* **Problem details**:
Give the data below again exactly as it stands. Omit the pictures.

* **Scene modeling code data**:

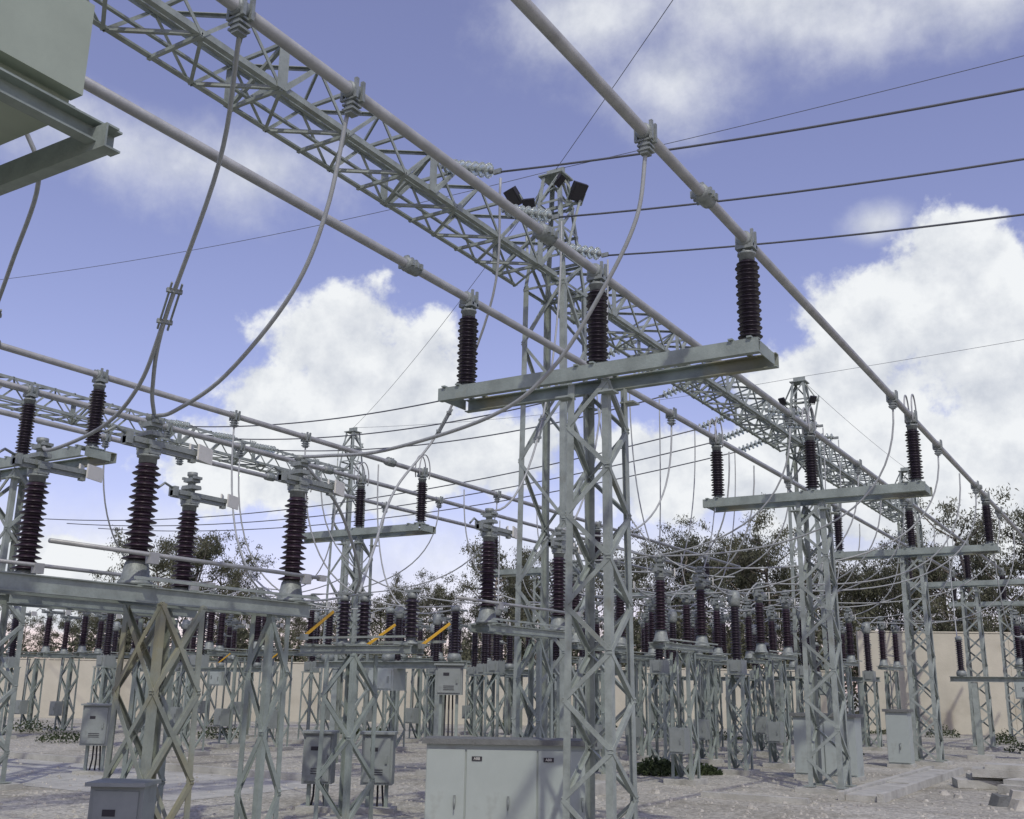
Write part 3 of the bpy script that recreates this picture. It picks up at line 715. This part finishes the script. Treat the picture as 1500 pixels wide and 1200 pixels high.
# ------------------------------------------------------------ sun and sky
el=math.radians(50); az=math.radians(140)
S3=V((math.sin(az)*math.cos(el),math.cos(az)*math.cos(el),math.sin(el)))
L=bpy.data.lights.new('sun','SUN'); L.energy=2.0; L.angle=math.radians(1.2); L.color=(1,.96,.87)
lo=bpy.data.objects.new('sun',L); COL.objects.link(lo); lo.rotation_euler=S3.to_track_quat('Z','Y').to_euler()
w=bpy.data.worlds.new('World'); scn.world=w; w.use_nodes=True; nt=w.node_tree; N=nt.nodes; LK=nt.links
bg=N['Background']; bg.inputs['Strength'].default_value=.115
sky=N.new('ShaderNodeTexSky'); sky.sky_type='NISHITA'; sky.sun_disc=False; sky.sun_elevation=el; sky.sun_rotation=az; sky.air_density=1.0; sky.dust_density=.8; sky.ozone_density=2.0
tc=N.new('ShaderNodeTexCoord'); gen=tc.outputs['Generated']
def math_(op,a,b=None,c=None,clamp=False):
    n=N.new('ShaderNodeMath'); n.operation=op; n.use_clamp=clamp
    for i,x in enumerate((a,b,c)):
        if x is None: continue
        if isinstance(x,(int,float)): n.inputs[i].default_value=x
        else: LK.new(x,n.inputs[i])
    return n.outputs[0]
def vm(op,a,b):
    n=N.new('ShaderNodeVectorMath'); n.operation=op
    for i,x in enumerate((a,b)):
        if isinstance(x,tuple): n.inputs[i].default_value=x
        else: LK.new(x,n.inputs[i])
    return n.outputs['Vector']
def blob(c,rh,rv):
    d=vm('SUBTRACT',gen,c); d=vm('MULTIPLY',d,(1/rh,1/rh,1/rv))
    n=N.new('ShaderNodeVectorMath'); n.operation='LENGTH'; LK.new(d,n.inputs[0])
    return math_('SUBTRACT',1,n.outputs['Value'])
def union(bl):
    o=None
    for b in bl:
        x=blob(*b); o=x if o is None else math_('SMOOTH_MAX',o,x,.25)
    return o
cum=union([((-.641,.700,.310),.08,.07),((-.607,.744,.27),.115,.075),((-.680,.690,.25),.075,.065),((-.552,.803,.215),.13,.055),((-.646,.736,.195),.22,.055),
 ((-.116,.922,.350),.085,.07),((-.182,.923,.325),.09,.065),((-.083,.952,.28),.16,.1),((-.231,.933,.26),.12,.075),((-.164,.961,.19),.24,.1),((-.369,.903,.20),.12,.055),((-.811,.574,.08),.14,.05)])
wis=union([((-.384,.726,.581),.12,.055),((-.328,.78,.534),.09,.055),((-.218,.794,.590),.16,.055),((-.097,.838,.575),.2,.06),((-.686,.572,.450),.2,.05),((-.811,.574,.10),.16,.07),((-.446,.884,.12),.4,.07),((-.1,.99,.12),.4,.08),((-.173,.894,.405),.03,.02)])
def fbm(off,scale,det=9,ro=.6):
    n=N.new('ShaderNodeTexNoise'); n.inputs['Scale'].default_value=scale; n.inputs['Detail'].default_value=det; n.inputs['Roughness'].default_value=ro
    LK.new(vm('ADD',gen,off),n.inputs['Vector']); return n.outputs['Fac']
n1=fbm((0,0,0),13,10,.6); n2=fbm((.010,-.014,.026),13,10,.6)
nw=fbm((3,1,2),6,9,.62)
def sstep(x,a,b):
    n=N.new('ShaderNodeMapRange'); n.interpolation_type='SMOOTHSTEP'; LK.new(x,n.inputs[0]); n.inputs[1].default_value=a; n.inputs[2].default_value=b; return n.outputs[0]
dc=math_('ADD',cum,math_('MULTIPLY',math_('SUBTRACT',n1,.5),1.9))
dens=sstep(dc,.03,.32)
dw=math_('ADD',wis,math_('MULTIPLY',math_('SUBTRACT',nw,.5),2.6))
densw=math_('MULTIPLY',sstep(dw,-.1,1.3),.85)
D=math_('MAXIMUM',dens,densw)
sh=math_('ADD',.76,math_('MULTIPLY',math_('SUBTRACT',n1,n2),2.6)) 
sh=math_('SUBTRACT',sh,math_('MULTIPLY',sstep(dc,.3,1.5),.15))
sh=math_('ADD',sh,.0,clamp=True)
cr=N.new('ShaderNodeMix'); cr.data_type='RGBA'; LK.new(sh,cr.inputs[0]); cr.inputs[6].default_value=(4.6,4.95,5.7,1); cr.inputs[7].default_value=(7.7,7.9,8.1,1)
tint=N.new('ShaderNodeMix'); tint.data_type='RGBA'; tint.blend_type='MULTIPLY'; tint.inputs[0].default_value=1; LK.new(sky.outputs[0],tint.inputs[6]); tint.inputs[7].default_value=(1.42,1.08,1.2,1)
hz=vm('ADD',tint.outputs[2],(.48,.45,.75))
fm=N.new('ShaderNodeMix'); fm.data_type='RGBA'; LK.new(D,fm.inputs[0]); LK.new(hz,fm.inputs[6]); LK.new(cr.outputs[2],fm.inputs[7])
LK.new(fm.outputs[2],bg.inputs['Color'])

# ------------------------------------------------------------ camera
cam=bpy.data.cameras.new('camera'); co=bpy.data.objects.new('camera',cam); COL.objects.link(co); scn.camera=co
cam.sensor_width=36; cam.lens=36*1520/1500; cam.clip_end=5000
co.location=(0,0,1.65)
th=math.radians(31.8); pt=math.radians(14.95)
M=Matrix.Rotation(th,4,'Z')@Matrix.Rotation(math.pi/2+pt,4,'X')@Matrix.Rotation(math.radians(.9),4,'Z')
co.rotation_euler=M.to_euler()
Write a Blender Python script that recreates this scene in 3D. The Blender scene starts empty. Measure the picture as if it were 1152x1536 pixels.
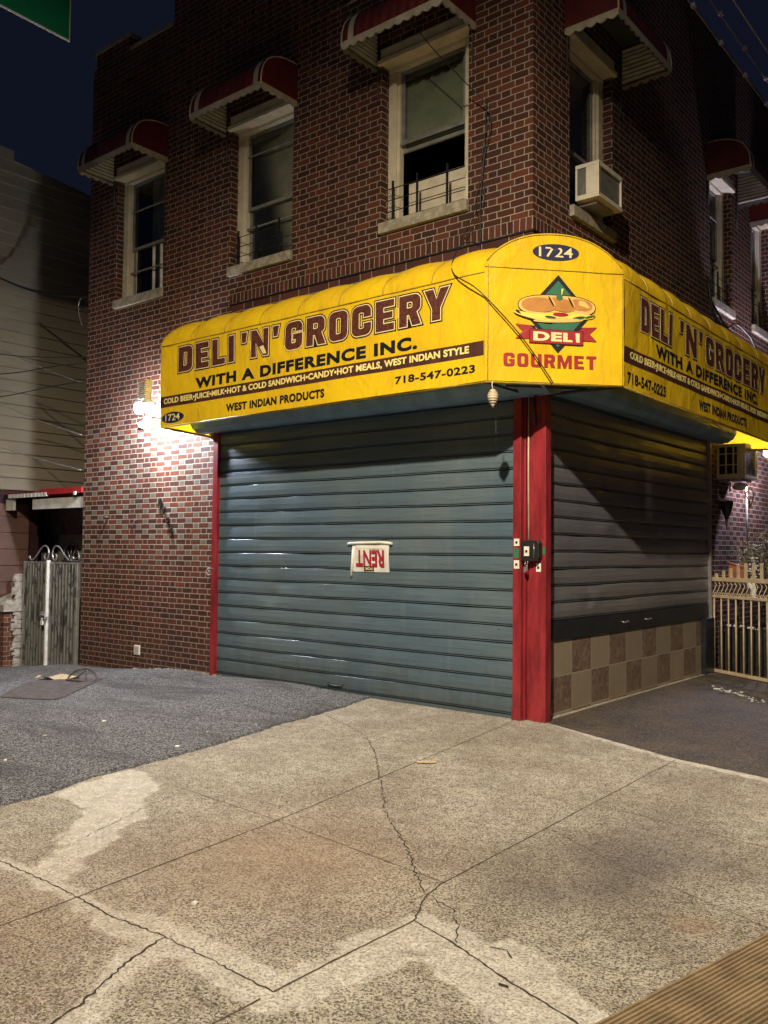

* **Completed task**:
Write part 3 of the bpy script that recreates this picture. It picks up at line 715. This part finishes the script. Treat the picture as 1500 pixels wide and 1200 pixels high.
# ------------------------------------------------------------ sun and sky
el=math.radians(50); az=math.radians(140)
S3=V((math.sin(az)*math.cos(el),math.cos(az)*math.cos(el),math.sin(el)))
L=bpy.data.lights.new('sun','SUN'); L.energy=2.0; L.angle=math.radians(1.2); L.color=(1,.96,.87)
lo=bpy.data.objects.new('sun',L); COL.objects.link(lo); lo.rotation_euler=S3.to_track_quat('Z','Y').to_euler()
w=bpy.data.worlds.new('World'); scn.world=w; w.use_nodes=True; nt=w.node_tree; N=nt.nodes; LK=nt.links
bg=N['Background']; bg.inputs['Strength'].default_value=.115
sky=N.new('ShaderNodeTexSky'); sky.sky_type='NISHITA'; sky.sun_disc=False; sky.sun_elevation=el; sky.sun_rotation=az; sky.air_density=1.0; sky.dust_density=.8; sky.ozone_density=2.0
tc=N.new('ShaderNodeTexCoord'); gen=tc.outputs['Generated']
def math_(op,a,b=None,c=None,clamp=False):
    n=N.new('ShaderNodeMath'); n.operation=op; n.use_clamp=clamp
    for i,x in enumerate((a,b,c)):
        if x is None: continue
        if isinstance(x,(int,float)): n.inputs[i].default_value=x
        else: LK.new(x,n.inputs[i])
    return n.outputs[0]
def vm(op,a,b):
    n=N.new('ShaderNodeVectorMath'); n.operation=op
    for i,x in enumerate((a,b)):
        if isinstance(x,tuple): n.inputs[i].default_value=x
        else: LK.new(x,n.inputs[i])
    return n.outputs['Vector']
def blob(c,rh,rv):
    d=vm('SUBTRACT',gen,c); d=vm('MULTIPLY',d,(1/rh,1/rh,1/rv))
    n=N.new('ShaderNodeVectorMath'); n.operation='LENGTH'; LK.new(d,n.inputs[0])
    return math_('SUBTRACT',1,n.outputs['Value'])
def union(bl):
    o=None
    for b in bl:
        x=blob(*b); o=x if o is None else math_('SMOOTH_MAX',o,x,.25)
    return o
cum=union([((-.641,.700,.310),.08,.07),((-.607,.744,.27),.115,.075),((-.680,.690,.25),.075,.065),((-.552,.803,.215),.13,.055),((-.646,.736,.195),.22,.055),
 ((-.116,.922,.350),.085,.07),((-.182,.923,.325),.09,.065),((-.083,.952,.28),.16,.1),((-.231,.933,.26),.12,.075),((-.164,.961,.19),.24,.1),((-.369,.903,.20),.12,.055),((-.811,.574,.08),.14,.05)])
wis=union([((-.384,.726,.581),.12,.055),((-.328,.78,.534),.09,.055),((-.218,.794,.590),.16,.055),((-.097,.838,.575),.2,.06),((-.686,.572,.450),.2,.05),((-.811,.574,.10),.16,.07),((-.446,.884,.12),.4,.07),((-.1,.99,.12),.4,.08),((-.173,.894,.405),.03,.02)])
def fbm(off,scale,det=9,ro=.6):
    n=N.new('ShaderNodeTexNoise'); n.inputs['Scale'].default_value=scale; n.inputs['Detail'].default_value=det; n.inputs['Roughness'].default_value=ro
    LK.new(vm('ADD',gen,off),n.inputs['Vector']); return n.outputs['Fac']
n1=fbm((0,0,0),13,10,.6); n2=fbm((.010,-.014,.026),13,10,.6)
nw=fbm((3,1,2),6,9,.62)
def sstep(x,a,b):
    n=N.new('ShaderNodeMapRange'); n.interpolation_type='SMOOTHSTEP'; LK.new(x,n.inputs[0]); n.inputs[1].default_value=a; n.inputs[2].default_value=b; return n.outputs[0]
dc=math_('ADD',cum,math_('MULTIPLY',math_('SUBTRACT',n1,.5),1.9))
dens=sstep(dc,.03,.32)
dw=math_('ADD',wis,math_('MULTIPLY',math_('SUBTRACT',nw,.5),2.6))
densw=math_('MULTIPLY',sstep(dw,-.1,1.3),.85)
D=math_('MAXIMUM',dens,densw)
sh=math_('ADD',.76,math_('MULTIPLY',math_('SUBTRACT',n1,n2),2.6)) 
sh=math_('SUBTRACT',sh,math_('MULTIPLY',sstep(dc,.3,1.5),.15))
sh=math_('ADD',sh,.0,clamp=True)
cr=N.new('ShaderNodeMix'); cr.data_type='RGBA'; LK.new(sh,cr.inputs[0]); cr.inputs[6].default_value=(4.6,4.95,5.7,1); cr.inputs[7].default_value=(7.7,7.9,8.1,1)
tint=N.new('ShaderNodeMix'); tint.data_type='RGBA'; tint.blend_type='MULTIPLY'; tint.inputs[0].default_value=1; LK.new(sky.outputs[0],tint.inputs[6]); tint.inputs[7].default_value=(1.42,1.08,1.2,1)
hz=vm('ADD',tint.outputs[2],(.48,.45,.75))
fm=N.new('ShaderNodeMix'); fm.data_type='RGBA'; LK.new(D,fm.inputs[0]); LK.new(hz,fm.inputs[6]); LK.new(cr.outputs[2],fm.inputs[7])
LK.new(fm.outputs[2],bg.inputs['Color'])

# ------------------------------------------------------------ camera
cam=bpy.data.cameras.new('camera'); co=bpy.data.objects.new('camera',cam); COL.objects.link(co); scn.camera=co
cam.sensor_width=36; cam.lens=36*1520/1500; cam.clip_end=5000
co.location=(0,0,1.65)
th=math.radians(31.8); pt=math.radians(14.95)
M=Matrix.Rotation(th,4,'Z')@Matrix.Rotation(math.pi/2+pt,4,'X')@Matrix.Rotation(math.radians(.9),4,'Z')
co.rotation_euler=M.to_euler()
Write a Blender Python script that recreates this scene in 3D. The Blender scene starts empty. Measure the picture as if it were 1152x1536 pixels.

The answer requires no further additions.